The core idea of corporate responsibility to respect human rights – the idea of social expectations – may be in conflict with other expectations in society. A passive reflection of such conflicting social expectations by businesses in their corporate policy commitments can lead to a negative impact on human rights. Ideological, religious, and legal inconsistencies of SOGI and FoRB protection in Ukraine are examples of such conflicting social expectations placing businesses in ‘a legitimacy dilemma from contradictory expectations and pressures’ (Gaur, Settles, Väätänen 2023, 1395) between human rights and national or social perspectives on FoRB and SOGI protection. The introduction of SOGI protection in Ukrainian legislation is followed by strong opposition from religious and traditionalist actors. This affects relationships at the corporate level when some business representatives believe that their religious freedom allows them to discriminate against colleagues, customers, or contractors. On the other side, internationally- oriented businesses can express their support for SOGI rights. As a result of such conflicting social expectations, businesses need to manoeuvre in this ‘legitimacy gap’ in an attempt to balance social pressures and requirements from both international and national conflicting expectations (Li et al. 2020; Diez, Schiller, Zvirgzde 2016). The absence of such a strict separation between state and church results in the use of other strategies along with neutrality. The active engagement was identified as the most efficient corporate policy commitment strategy in resolving issues arising when providing respect to FoRB and freedom from discrimination based on SOGI in Ukraine as this strategy reflects the demands set out for substantive respect for human rights in the core business and human rights instruments.

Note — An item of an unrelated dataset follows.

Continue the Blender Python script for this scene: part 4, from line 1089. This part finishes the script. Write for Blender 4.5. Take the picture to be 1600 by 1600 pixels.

It should be briefly noted that the interview results revealed that along with the important role business plays in society, a purely business interest in obtaining more international funding and investments may be another explanation for active business engagement with respect to human rights (Gaur, Settles, Väätänen 2023, 1399). The interpretation that better compliance with business and human rights standards can increase profits provides an interesting angle to the question of how frameworks such as the UNGPs can shift the meaning of profit maximization within business activities. In this way, the more international investors pay attention to human rights compliance when deciding on funding, the better respect to human rights businesses will provide.

Furthermore, when giving preferences to one of the strategies, businesses’ responses in favour of a neutrality strategy or a strategy of ignoring these issues vary from fear of potential conflict to perceived lack of demand on behalf of employees or ‘unwillingness of this society’ due to the general cultural context in Ukraine. More specifically, people avoid expressing their identities because of personal fear of being excluded from the public space, or because of business’s fear of not complying with cultural or religious specifications of a certain community. Correspondingly, selecting an active engagement strategy can be situational, resulting from real-life conflicts that need to be resolved or normative, arising from the company’s corporate policies to provide substantial respect for human rights, or from the will to enter the international business market, specifically the European Union. Different motivations of companies to uphold the respect for SOGI and FoRB in Ukraine lie in a broader world trend of businesses to implement inclusivity policies in order to ‘stay competitive and relevant as a brand’ in societies which orient more and more on inclusion and human rights (McClure 2012, 184).

The business and human rights framework indicates the social expectations for businesses to respect human rights, but, at the same time, it connects the very respect for human rights with minimum internationally recognized standards of human rights protection. This gives reason to see the corporate responsibility to respect human rights as having a transformative effect on social expectations themselves, especially in cases where there is a conflicting understanding of human rights in society itself. Businesses focused on the need to ensure internationally recognized standards can potentially have this transformative impact on resolving social conflicts around FoRB and SOGI rights that may exist at the level of a particular society.

In regard to the transformative effect of conflicting social expectations on FoRB and SOGI, Lucy Vickers argues that realizing non-absoluteness of religious freedom and equality on religious grounds gives space for compromising FoRB with other rights (Vickers 2007, 40). Such compromise can bring the understanding of FoRB and freedom from discrimination based on SOGI as non-clashing and complementary rights in anti-discrimination discourse. Additionally, an active engagement strategy can lead to a change of mind-set of the religious workers, religious customers or contractors, or other affected communities in addressing their personal religious, gender, and sexual identities, and more generally – it can change legal, ideological, and religious discourses and lead to a reduction of SOGI marginalization at the community level.

Conclusion

This article started with the question of whether businesses should be neutral or actively involved in providing respect for SOGI and FoRB at the corporate and community levels. In answering this question, we argued that public expectations cannot be considered in isolation from the crucial aspect of the corporate responsibility to respect human rights, which is that such respect must ensure internationally recognized human rights principles. Through the idea of business actors’ indispensable responsibility to respect human rights, it was important to discover which strategy of providing respect to FoRB and SOGI is the most effective.

Our empirical research on corporate policy commitments to respect human rights by businesses operating in Ukraine illustrated a difference in how international and national companies frame their human rights commitments to respect FoRB and SOGI. Businesses operating in Ukraine apply three strategies to address conflicting social expectations to protect FoRB and SOGI – neutrality, ignoring, and active engagement. National companies tend to use the neutrality or ignoring strategy when providing respect for FoRB and SOGI, which cannot resolve or contribute to resolving conflicts that exist at the community level regarding FoRB and SOGI. In contrast, international companies or national companies with international branches are more oriented towards the active engagement strategy, as they are less affected by conflicting public expectations. The active engagement strategy in the business and human rights sphere can contribute to the creation of a more consistent policy of de-marginalization and recognition of freedom from discrimination based on SOGI, where FoRB is a non-clashing right but not a ground for discrimination based on SOGI.